In the run-up to this week’s deadline, smaller parties both to the right and left of the political spectrum created mergers to ensure that the factions would cross the 3.25 percent electoral threshold, which is approximately 200,000 votes and equivalent to four Knesset seats. All votes for parties that fail to cross the threshold are simply discarded prior to the distribution of mandates.

In a tension-filled hustle to the submission deadline, three out the four smaller right-wing nationalist parties came together in a technical alliance, while jettisoning the fourth faction, which is now unlikely to cross the electoral threshold. The New Right Party led by Naftali Bennett and Ayelet Shaked joined forces with the Jewish Home faction, led by Rafi Peretz, and the National Union faction, led by Bezalel Smotrich. The alignment is similar to that of the September elections.

Forced to run on its own, the Otzma Yehudit Party—considered the most radical of the small parties—received only 80,000 votes in the September, equivalent to nearly two Knesset mandates, but well short of the minimum needed to enter parliament.

While Otzma had already formed an alliance with Jewish Home in the weeks leading up to the deadline, Peretz dissolved the two-party alliance to join New Right and National Union. New Right refused to allow Otzma on the joint ticket, despite pressure from Netanyahu, who sought to ensure that no right-wing votes would be discarded in the upcoming election.

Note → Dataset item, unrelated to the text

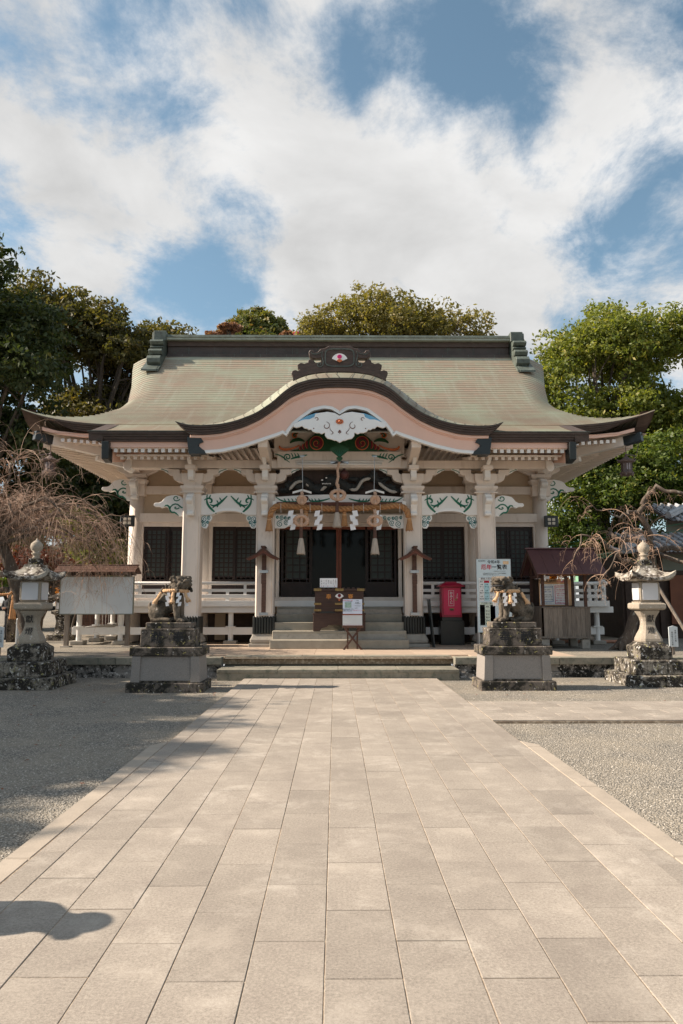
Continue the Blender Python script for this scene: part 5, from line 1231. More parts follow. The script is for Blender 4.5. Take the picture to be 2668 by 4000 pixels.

Otzma railed at Jewish Home for breaking its arrangement, as well as the other right-wing factions that excluded it. Its leader, Itamar Ben-Gvir, said following the announcement that “the religious Zionist movement has reached a new low. We did everything possible for there to be total unity, including giving up on spots higher on the list.”

Otzma is now running alone, but is being pressured by Netanyahu to drop out of the race in order to ensure that tens of thousands of right-wing voters will not vote for the party.

‘It’s on us to work harder’

Meanwhile, veteran left-wing parties Labor and Meretz completed a merger to safeguard that neither party falls below the electoral threshold.

Hilik Bar, former Knesset deputy speaker and secretary of the Labor Party, told JNS that “this merger is no small gamble. Labor didn’t want to do it because we differ from Meretz on security and diplomacy, and on some aspects of social issues. But seeing where both parties were standing in the polls, the hope is that the merger will lead to more seats than each party individually. Now it’s on us to work harder and to make that a reality.”

Yet the left-wing also jettisoned a popular young female lawmaker in the process: Stav Shaffir, who left Labor in advance of the September elections to help form the Democratic Union of the Meretz Party and former Israeli Prime Minister Ehud Barak. She was not included in the joint Labor-Meretz list, despite her desire to run again.

“I did whatever I could during the last year to bring about a massive merger of all forces on the left,” Shaffir told JNS. “In my opinion, that is the only way to change the country’s course and for the left to take over the leadership. I believe in bringing the younger generation together with the older parties.”

She added that she is now “paying the personal price” for her efforts, saying “it’s better for me not to run than to attempt an independent run and risk losing seats from our bloc. The fate of the State of Israel is more important than any seat in the Knesset.”

The only other shake-up involved the Israel’s two largest political parties. Ethiopian Knesset member Gadi Yevarkan, who was the 33rd candidate on the Blue and White list, defected to join Likud, which has offered him the 20th seat on its Knesset list. Blue and White received only 33 mandates in the previous election, and Likud received 32.

In total, 30 lists were submitted to the Central Elections Committee, though only eight are expected to cross the threshold to enter the Knesset.